Reuters: Tesla allegedly padded safety data to win approval for semi-autonomous driving

Calcalist
Translated & summarized from Calcalist by baba
The story · English

A Reuters investigation published in Europe says Tesla may have used misleading safety data to secure approvals for its Full Self-Driving, or FSD, system, even as Israel’s transport minister, Miri Regev, has been telling Tesla owners the technology could soon be allowed in Israel. Reuters says the data Tesla presented to Dutch regulators, data that could become the basis for future European approvals and later apply in Israel, was exaggerated and deceptive.

According to the report, based on correspondence obtained by the news agency, Tesla portrayed its FSD safety record in Europe as better than it really was in order to persuade the Dutch transport ministry to approve the system. That approval, Reuters says, would help Tesla expand FSD deployment across Europe. Tesla did not respond to Reuters’ requests for comment.

After securing the Dutch approval, Tesla reportedly approached regulators in Sweden seeking similar authorization. In one presentation obtained by Reuters, Tesla claimed that a car equipped with FSD and driven on U.S. roads could travel seven times farther than a human-driven car without causing a single crash. The company also said the system could prevent about 32,000 deaths and 1.9 million injuries.
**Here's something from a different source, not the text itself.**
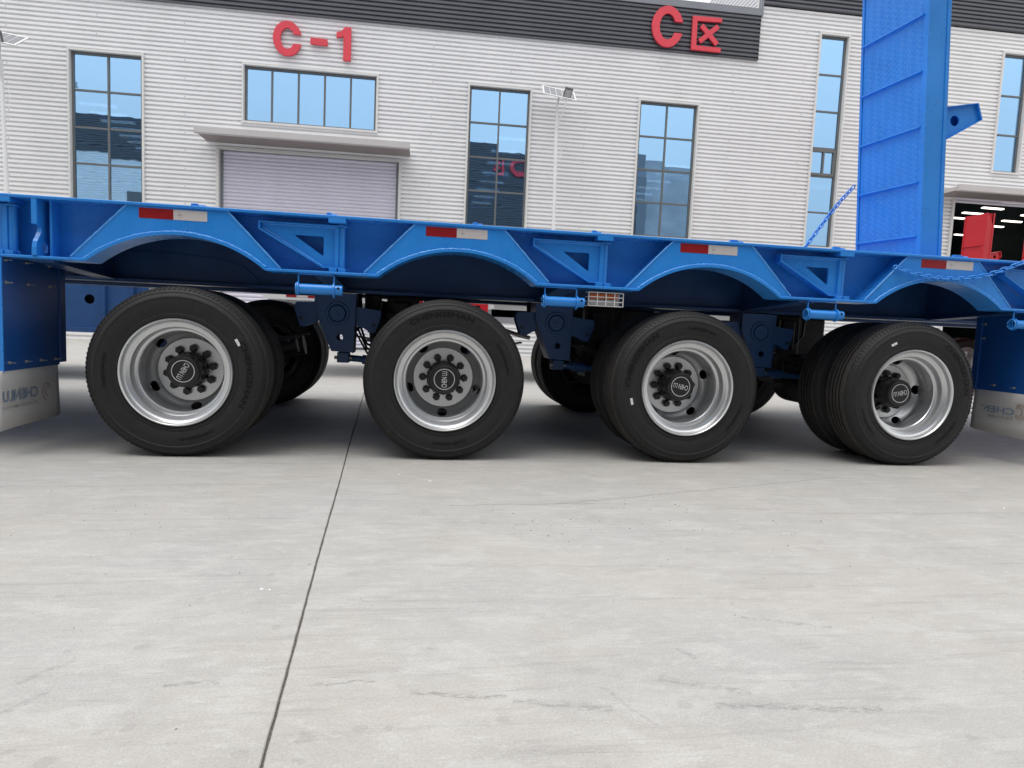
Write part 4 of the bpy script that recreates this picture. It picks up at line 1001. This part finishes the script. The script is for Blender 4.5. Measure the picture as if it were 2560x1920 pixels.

Reuters says those figures were selectively constructed. The investigation says Tesla counted only crashes in which airbags deployed, even though many crashes in the U.S. do not trigger airbags. It also says Tesla compared its cars with older vehicles on U.S. roads that lack modern safety equipment, making Tesla’s cars appear safer by comparison. That framing, Reuters says, creates the misleading impression that active FSD cars are involved in far fewer accidents.